In the ‘60s in Cuba, sex becomes an act of rebellion against the longstanding culture of sexual repression and the government’s enforcement of that culture. For both men interested in men and women who have extramarital sex, sex becomes unavoidably political under Castro: In having sex, Cubans defy prejudicial taboos and laws, risking persecution. Such persecution takes many forms, including parameterization, ostracism, imprisonment, forced labor, and torture. Fundamentally, this persecution is about controlling life, i.e., denying people the freedom to live as they choose: “All dictatorships are sexually repressive and anti-life. All affirmations of life are diametrically opposed to dogmatic regimes. It was logical for Fidel Castro to persecute us, not to let us fuck, and to try to suppress any public display of the life force” (312). To have sex under Castro—particularly for men to have sex with men—is a fundamentally political act because it defies repression and affirms life.
Some, such as Arenas, embrace the political character of sex, treating it not only as a source of pleasure but as an act of defiance, an assertion of life amidst repression: “Sexual pleasure between two men was a conspiracy, something [...] always forbidden [. . .] The adventure in itself, even if fulfillment did not come with the desired body, was already a pleasure, a mystery, a surprise” (201). The “conspiracy” of sex with another man heightens its pleasure for Arenas, injecting an element of political rebellion into eroticism: It feels good to defy repression and pursue his desires.
Eroticism is also defiant because it affirms beauty, which Castro suppresses. Beauty transcends repression, making it a threat to totalitarian governments: “Beauty is a territory that escapes the control of the political police” (297). The beauty of an erotic connection between lovers and the beauty of the bodies themselves resists control, standing as an expression of life amidst the violently destructive forces of repression and prejudice. The expression—even the existence—of erotic beauty is an affront to those who see it as something to possess and control. One of the prisoners in El Morro is a beautiful, innocent 18-year-old nicknamed El Niño who politely refuses the prisoners’ sexual advances. In that castle of privation and repression, the prisoners cannot stand being denied another thing and someone impales El Niño with a metal bar in his sleep, killing him: “the only crime that boy had committed was knowing how to smile, with such a perfect mouth, and having both a wonderful body and an almost innocent look” (405). El Morro is an extreme microcosm of Cuba as a whole in that in it, beauty is dangerous. In his beauty El Niño infuriates the prisoners who want to possess him; in Cuba, Arenas’s eroticism transcends and defies Castro’s attempts to control sexuality. Their defiance is threatening because it stands a chance of exceeding those attempts at control. Though it does not always triumph, the expression of erotic beauty resists repression, standing out as an affirmation of life.
Arenas prides himself for remaining firm in his commitment to his moral and artistic integrity, refusing to capitulate to Castro as so many other Cuban artists do.

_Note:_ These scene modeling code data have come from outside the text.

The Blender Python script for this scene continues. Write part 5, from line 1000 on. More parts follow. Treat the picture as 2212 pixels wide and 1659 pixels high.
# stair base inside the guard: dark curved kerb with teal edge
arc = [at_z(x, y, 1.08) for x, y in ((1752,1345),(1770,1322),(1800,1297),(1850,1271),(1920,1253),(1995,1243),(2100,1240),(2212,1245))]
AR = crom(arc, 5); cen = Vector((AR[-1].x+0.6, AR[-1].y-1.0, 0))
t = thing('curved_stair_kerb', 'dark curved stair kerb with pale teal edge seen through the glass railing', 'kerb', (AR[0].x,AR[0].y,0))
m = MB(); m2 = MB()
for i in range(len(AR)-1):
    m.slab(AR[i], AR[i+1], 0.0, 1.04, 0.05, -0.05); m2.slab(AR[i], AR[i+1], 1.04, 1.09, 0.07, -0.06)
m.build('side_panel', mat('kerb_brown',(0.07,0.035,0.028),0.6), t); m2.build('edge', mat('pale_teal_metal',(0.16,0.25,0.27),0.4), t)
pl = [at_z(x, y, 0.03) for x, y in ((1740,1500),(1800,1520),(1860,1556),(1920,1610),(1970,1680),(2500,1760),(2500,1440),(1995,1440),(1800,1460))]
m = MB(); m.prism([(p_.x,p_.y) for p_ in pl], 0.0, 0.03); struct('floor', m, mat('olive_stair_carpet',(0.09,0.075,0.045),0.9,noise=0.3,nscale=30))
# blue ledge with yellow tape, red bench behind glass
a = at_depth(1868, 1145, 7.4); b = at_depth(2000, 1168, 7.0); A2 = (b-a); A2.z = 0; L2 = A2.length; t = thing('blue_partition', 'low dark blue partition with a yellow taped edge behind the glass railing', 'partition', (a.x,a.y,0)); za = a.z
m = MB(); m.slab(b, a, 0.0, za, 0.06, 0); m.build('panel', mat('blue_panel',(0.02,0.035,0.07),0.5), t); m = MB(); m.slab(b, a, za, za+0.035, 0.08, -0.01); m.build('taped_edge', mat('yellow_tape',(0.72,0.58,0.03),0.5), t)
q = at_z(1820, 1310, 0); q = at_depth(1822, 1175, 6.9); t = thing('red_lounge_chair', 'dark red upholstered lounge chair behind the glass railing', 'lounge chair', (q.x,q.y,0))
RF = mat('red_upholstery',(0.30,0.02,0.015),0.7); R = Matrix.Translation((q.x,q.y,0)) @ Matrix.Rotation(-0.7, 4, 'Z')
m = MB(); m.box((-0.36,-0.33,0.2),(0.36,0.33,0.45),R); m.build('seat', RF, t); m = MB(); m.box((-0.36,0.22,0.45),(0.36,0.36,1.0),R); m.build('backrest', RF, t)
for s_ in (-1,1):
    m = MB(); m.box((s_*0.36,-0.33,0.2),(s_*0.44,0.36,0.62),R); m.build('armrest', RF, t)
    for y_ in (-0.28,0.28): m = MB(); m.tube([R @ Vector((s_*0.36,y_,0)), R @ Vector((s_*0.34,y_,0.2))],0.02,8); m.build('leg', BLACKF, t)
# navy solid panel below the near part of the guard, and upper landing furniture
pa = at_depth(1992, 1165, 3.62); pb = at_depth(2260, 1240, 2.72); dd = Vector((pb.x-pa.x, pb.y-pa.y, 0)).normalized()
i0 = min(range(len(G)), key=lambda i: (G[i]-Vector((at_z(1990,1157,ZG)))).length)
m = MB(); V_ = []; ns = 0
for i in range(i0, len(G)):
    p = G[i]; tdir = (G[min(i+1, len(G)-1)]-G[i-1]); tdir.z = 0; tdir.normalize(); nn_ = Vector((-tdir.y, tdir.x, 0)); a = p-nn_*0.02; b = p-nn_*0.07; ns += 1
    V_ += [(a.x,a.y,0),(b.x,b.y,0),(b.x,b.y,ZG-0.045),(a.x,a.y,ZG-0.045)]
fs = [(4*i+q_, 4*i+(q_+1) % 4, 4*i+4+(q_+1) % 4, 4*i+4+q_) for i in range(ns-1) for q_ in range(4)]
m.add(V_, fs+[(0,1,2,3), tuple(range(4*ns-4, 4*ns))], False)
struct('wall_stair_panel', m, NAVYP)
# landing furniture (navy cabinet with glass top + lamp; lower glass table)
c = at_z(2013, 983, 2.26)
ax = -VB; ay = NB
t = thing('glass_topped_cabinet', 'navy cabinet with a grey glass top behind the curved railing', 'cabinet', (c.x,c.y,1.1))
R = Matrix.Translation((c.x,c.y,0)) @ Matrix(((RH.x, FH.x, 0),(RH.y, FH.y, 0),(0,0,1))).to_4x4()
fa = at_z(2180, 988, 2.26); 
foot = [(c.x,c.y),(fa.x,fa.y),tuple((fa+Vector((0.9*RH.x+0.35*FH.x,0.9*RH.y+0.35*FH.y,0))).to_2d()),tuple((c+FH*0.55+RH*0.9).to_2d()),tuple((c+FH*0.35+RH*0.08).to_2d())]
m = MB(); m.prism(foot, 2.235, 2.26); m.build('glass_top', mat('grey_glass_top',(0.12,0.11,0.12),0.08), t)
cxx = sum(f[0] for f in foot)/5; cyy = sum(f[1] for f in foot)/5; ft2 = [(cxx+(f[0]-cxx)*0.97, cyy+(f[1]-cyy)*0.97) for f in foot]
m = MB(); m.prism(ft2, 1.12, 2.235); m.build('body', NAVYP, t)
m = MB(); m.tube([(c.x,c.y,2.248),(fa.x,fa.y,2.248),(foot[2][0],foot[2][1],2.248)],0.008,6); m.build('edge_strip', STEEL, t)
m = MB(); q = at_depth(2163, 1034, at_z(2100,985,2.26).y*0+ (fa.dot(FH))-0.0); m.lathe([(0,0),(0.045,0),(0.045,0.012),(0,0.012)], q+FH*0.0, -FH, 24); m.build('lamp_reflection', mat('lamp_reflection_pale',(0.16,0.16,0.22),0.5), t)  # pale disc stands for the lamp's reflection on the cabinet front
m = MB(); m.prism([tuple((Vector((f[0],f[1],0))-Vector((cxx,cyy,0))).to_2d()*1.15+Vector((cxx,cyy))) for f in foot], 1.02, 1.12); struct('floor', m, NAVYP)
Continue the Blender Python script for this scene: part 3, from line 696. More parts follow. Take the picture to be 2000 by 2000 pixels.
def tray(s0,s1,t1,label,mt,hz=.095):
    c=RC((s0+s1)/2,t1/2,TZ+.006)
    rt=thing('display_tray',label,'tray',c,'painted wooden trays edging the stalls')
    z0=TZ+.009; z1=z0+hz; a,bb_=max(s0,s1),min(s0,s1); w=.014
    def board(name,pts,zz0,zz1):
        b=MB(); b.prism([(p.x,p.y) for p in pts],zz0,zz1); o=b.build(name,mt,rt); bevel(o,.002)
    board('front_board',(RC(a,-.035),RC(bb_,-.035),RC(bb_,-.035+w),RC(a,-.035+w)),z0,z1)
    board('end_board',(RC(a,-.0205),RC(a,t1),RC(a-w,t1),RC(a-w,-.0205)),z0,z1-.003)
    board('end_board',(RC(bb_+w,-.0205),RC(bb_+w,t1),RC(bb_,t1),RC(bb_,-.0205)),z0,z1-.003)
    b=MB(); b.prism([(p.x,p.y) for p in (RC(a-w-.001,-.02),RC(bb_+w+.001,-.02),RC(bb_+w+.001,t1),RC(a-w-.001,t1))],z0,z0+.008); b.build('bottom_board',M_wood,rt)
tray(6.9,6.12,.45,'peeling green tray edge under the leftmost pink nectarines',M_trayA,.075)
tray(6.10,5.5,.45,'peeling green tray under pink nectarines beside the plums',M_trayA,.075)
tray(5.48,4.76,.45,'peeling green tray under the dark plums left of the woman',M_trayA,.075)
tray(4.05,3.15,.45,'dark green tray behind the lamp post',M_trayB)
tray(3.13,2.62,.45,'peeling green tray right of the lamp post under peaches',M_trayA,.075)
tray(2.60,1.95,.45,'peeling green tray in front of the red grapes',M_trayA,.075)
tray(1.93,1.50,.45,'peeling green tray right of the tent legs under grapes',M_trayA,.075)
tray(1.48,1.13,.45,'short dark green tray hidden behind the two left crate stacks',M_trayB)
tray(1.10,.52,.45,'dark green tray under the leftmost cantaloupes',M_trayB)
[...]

Arenas develops this dual sense of integrity early in his literary career after meeting Lima and Piñera through the UNEAC. Both men instill in him the belief that under a dictatorship, writers are responsible for maintaining their integrity and writing against power, not for it. This sense of integrity defines Arenas’s life and works.
Artists face two threats under Castro: destruction through persecution and corruption through political favor (304). The former threatens the artist themselves, the latter threatens their integrity. Many writers sacrifice their moral and artistic integrity out of fear for their safety. Arenas believes that Cuban writers are responsible for fighting the threat of Castro with their work, seeing this artistic creation as a crucial part of the dissident movement: “The greatest danger to the regime was the large number of young people who became followers of dissident writers, and for that reason, those writers had to be demoralized so they could not become symbols; they had to be humiliated and cut down” (423). Artistic integrity serves a crucial role in the ideological war against Castro, who uses his various repressive apparatuses—State Security, the First Congress of Education and Culture, UNEAC, etc.—to enforce ideological orthodoxy. Without writers as voices of dissent, it becomes easier for Castro to win his ideological war. Such a victory would have profound consequences, making it much harder to even conceive of dissent, to realize that the state is not the ultimate authority on everything.
Arenas’s belief in the importance of literary dissent explains his censure of the many Cuban writers who forsake their duty to dissent; conversely, this belief explains his praise for the writers who maintain their integrity despite the costs. Before Night Falls is, in part, Arenas’s rebuke of all the Cuban and foreign writers who helped Castro, his record of the many who did what was easy rather than what was right, who sold their integrity for personal gain and pretended they did nothing wrong. The book is also his testament to the possibility and necessity of dissent and his commemoration of those writers who maintained their integrity despite the consequences. In Miami, Arenas sees a Cuban writer he admires, Lydia Cabrera. After Castro’s Revolution, Cabrera forsook a life of privilege and went into exile to write. The consequences of her commitment to artistic integrity are dire: “One of the greatest women in our history, she was completely forsaken and forgotten, or else surrounded by people who had never read a single one of her books” (507). Many Cuban authors are forced into oblivion through censorship and persecution—effectively an attempt to erase them from history. Arenas fights Castro’s attempt to erase them, pulling them from oblivion to commemorate their rebellious spirit. In doing so, he does what Piñera and Lima taught him writers should do: oppose power.